EXERCISE BRIEF -> Exactly the lines from the one containing "Write the bpy" through the one containing "from mathutils import Matrix, Vector" must be returned; include both ends and nothing else.

RECORDS TO PROCESS ->
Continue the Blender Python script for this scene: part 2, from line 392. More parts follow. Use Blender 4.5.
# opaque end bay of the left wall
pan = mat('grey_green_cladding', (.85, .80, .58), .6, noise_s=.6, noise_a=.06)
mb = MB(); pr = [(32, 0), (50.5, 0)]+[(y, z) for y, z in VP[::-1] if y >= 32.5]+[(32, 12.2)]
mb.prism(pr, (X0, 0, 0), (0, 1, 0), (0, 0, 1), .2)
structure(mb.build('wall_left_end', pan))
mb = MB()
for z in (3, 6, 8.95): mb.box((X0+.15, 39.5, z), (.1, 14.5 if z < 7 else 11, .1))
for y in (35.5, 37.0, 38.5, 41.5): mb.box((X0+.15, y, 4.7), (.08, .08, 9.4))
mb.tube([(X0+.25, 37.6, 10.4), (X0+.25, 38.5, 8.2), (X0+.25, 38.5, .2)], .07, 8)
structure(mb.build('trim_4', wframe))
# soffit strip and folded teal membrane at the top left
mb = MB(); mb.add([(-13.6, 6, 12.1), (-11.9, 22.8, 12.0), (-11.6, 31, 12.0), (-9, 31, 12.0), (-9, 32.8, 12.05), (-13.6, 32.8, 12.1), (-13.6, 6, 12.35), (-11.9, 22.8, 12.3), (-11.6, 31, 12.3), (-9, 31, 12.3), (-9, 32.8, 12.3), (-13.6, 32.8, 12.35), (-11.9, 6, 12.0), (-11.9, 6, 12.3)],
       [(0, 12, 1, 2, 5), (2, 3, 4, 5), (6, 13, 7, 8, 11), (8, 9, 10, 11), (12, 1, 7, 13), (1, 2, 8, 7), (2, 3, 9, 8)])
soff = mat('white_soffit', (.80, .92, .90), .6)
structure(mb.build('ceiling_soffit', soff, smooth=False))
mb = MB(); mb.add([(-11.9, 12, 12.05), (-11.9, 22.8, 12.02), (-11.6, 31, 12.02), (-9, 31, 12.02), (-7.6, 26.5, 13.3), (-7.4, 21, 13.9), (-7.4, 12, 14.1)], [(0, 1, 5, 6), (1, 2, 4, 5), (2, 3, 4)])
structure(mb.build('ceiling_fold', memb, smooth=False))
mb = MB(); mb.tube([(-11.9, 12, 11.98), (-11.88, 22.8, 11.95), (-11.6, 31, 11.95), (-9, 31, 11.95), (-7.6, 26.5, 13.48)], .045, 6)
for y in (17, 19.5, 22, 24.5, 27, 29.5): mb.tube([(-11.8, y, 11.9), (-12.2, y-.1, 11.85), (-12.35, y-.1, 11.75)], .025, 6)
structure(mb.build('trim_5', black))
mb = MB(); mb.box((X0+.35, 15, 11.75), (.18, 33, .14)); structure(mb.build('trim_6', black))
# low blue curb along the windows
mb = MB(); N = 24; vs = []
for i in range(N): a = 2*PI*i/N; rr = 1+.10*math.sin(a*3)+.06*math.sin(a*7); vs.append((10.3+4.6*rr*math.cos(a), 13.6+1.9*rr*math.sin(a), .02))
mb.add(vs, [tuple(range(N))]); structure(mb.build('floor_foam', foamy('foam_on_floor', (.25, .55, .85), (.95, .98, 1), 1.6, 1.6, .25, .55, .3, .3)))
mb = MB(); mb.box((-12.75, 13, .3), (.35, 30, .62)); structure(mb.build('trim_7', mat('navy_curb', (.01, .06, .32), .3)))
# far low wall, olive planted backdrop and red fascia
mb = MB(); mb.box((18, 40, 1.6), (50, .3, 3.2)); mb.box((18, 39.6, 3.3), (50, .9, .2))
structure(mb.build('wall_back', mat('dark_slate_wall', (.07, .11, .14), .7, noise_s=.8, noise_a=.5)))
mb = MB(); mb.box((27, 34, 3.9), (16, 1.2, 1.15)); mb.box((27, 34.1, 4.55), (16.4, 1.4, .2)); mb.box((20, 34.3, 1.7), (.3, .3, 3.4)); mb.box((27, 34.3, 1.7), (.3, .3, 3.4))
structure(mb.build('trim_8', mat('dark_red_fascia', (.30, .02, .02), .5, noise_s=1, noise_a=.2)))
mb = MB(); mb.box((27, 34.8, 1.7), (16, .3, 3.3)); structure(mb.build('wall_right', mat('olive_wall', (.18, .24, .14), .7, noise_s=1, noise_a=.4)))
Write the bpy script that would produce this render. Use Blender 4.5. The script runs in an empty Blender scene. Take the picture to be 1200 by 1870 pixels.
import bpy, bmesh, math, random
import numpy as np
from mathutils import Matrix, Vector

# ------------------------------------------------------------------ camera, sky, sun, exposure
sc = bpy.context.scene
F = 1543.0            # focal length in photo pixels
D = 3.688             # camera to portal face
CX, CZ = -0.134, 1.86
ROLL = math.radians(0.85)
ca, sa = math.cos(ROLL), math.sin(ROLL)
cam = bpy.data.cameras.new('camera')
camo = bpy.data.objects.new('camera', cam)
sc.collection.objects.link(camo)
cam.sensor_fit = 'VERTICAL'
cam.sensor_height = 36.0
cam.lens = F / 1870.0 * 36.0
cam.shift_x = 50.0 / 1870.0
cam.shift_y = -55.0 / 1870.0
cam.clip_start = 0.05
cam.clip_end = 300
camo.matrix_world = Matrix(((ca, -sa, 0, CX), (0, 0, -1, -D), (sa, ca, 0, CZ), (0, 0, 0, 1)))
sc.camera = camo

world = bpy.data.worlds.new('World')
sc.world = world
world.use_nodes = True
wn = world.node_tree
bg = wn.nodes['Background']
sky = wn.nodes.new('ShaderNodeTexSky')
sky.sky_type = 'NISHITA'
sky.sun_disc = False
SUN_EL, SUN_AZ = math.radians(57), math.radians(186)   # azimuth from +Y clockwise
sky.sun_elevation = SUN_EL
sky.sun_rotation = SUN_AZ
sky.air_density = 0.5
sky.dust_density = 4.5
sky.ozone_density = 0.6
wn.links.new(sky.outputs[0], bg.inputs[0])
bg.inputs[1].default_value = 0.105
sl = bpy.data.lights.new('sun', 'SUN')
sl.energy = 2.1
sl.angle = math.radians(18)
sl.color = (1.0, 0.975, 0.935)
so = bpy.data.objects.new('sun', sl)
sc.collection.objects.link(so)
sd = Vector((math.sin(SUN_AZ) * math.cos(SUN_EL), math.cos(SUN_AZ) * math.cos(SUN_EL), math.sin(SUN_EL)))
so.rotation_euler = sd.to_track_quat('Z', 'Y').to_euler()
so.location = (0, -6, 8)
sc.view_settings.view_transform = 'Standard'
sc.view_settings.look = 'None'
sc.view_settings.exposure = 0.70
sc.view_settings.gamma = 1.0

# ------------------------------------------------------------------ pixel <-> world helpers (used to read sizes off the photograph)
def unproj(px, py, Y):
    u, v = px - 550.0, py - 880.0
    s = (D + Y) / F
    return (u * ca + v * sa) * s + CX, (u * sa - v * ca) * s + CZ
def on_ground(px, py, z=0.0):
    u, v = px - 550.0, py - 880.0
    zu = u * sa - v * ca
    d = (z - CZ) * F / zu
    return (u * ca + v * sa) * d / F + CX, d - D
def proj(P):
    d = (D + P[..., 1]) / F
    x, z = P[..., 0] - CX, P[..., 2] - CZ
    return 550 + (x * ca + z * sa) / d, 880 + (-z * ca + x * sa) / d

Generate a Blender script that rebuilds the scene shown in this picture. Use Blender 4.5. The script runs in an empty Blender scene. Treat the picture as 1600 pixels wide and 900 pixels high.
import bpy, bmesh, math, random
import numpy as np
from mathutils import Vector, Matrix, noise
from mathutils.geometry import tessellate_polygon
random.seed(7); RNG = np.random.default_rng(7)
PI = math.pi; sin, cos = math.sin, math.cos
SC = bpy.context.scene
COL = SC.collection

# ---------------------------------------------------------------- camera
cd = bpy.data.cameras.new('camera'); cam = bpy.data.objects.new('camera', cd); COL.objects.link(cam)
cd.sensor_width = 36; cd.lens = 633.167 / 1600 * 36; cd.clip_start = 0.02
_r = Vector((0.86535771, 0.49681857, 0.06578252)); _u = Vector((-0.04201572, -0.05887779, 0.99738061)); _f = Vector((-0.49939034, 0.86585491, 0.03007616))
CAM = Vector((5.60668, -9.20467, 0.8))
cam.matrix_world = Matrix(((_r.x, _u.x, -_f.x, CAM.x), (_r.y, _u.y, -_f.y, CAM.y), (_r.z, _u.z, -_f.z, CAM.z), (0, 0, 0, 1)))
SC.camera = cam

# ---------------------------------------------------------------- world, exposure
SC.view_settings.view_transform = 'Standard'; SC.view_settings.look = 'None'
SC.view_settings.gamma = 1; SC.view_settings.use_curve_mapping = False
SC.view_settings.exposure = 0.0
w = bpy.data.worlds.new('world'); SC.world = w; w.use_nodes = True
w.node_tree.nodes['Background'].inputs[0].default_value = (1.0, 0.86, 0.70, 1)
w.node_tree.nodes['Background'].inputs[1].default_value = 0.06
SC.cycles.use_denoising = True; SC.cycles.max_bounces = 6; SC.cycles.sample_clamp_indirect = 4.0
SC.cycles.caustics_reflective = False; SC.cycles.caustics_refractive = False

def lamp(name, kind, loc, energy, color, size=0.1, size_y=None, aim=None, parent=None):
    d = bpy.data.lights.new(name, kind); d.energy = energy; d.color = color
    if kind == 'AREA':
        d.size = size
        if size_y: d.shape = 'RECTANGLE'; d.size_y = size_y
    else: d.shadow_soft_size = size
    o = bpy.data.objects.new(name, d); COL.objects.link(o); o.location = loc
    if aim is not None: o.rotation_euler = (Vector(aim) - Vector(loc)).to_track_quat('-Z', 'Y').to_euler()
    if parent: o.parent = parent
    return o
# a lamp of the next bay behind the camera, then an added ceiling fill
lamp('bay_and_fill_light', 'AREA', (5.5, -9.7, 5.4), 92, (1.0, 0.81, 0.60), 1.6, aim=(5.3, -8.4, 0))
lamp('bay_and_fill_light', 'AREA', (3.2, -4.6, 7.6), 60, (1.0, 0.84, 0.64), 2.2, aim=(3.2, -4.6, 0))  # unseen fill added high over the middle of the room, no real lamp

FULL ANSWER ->
Write the bpy script that would produce this render. Use Blender 4.5. The script runs in an empty Blender scene. Take the picture to be 1200 by 1870 pixels.
import bpy, bmesh, math, random
import numpy as np
from mathutils import Matrix, Vector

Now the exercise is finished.